NAIDOC Week for me personally is an opportunity to showcase my culture and my values to the rest of the community of lutruwita/Tasmania. However, I’d like to note that, as Aboriginal people we’re always celebrating who we are. There’s not just one week out of a year that we celebrate who we are. Our pride and our cultural values, our cultural practices, our ceremonies, we do that all the time.

So NAIDOC Week is an opportunity for the broader community to take the time to come in and celebrate with us and be part of our stories and hear our stories that go back a long way and connect with us meaningfully.

It’s Like Love is a song that recognises the importance of unconditional love in our life in the sense of giving unconditional love and, more importantly if not equally, receiving unconditional love, opening ourselves up to be able to receive unconditional love.

The song for me goes back to a really personal place. It’s about my grandmother, Bev Smith, who’s the wife of Stan Smith who’s the great-grandchild of Fanny Cochrane Smith from the Nichols Rivulet area. And the song is about how she instilled pride and dignity. My grandmother, she’s a non-Aboriginal woman, but she still went out and she learnt our culture, as Aboriginal people, and she instilled that pride in our family.

So It’s Like Love is about that unconditional love. And it highlights the importance that non-Aboriginal play in instilling pride in Aboriginal people and in, specifically, our young people. Everybody has a role to play. Everybody is connected to the stories that go back over 60,000 years.
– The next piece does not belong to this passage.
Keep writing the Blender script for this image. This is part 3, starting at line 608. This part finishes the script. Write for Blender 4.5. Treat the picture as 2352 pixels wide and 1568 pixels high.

And similar to NAIDOC Week is about taking that opportunity to not lose 200 years of history but gain 60,000 years of history. That their history and stories go back 60,000 years not just 200 years. Us as Aboriginal people, we always had that connection. Always known the importance of that connection and the belonging but NAIDOC Week is an opportunity for you to understand how important that connection and belonging to Country is.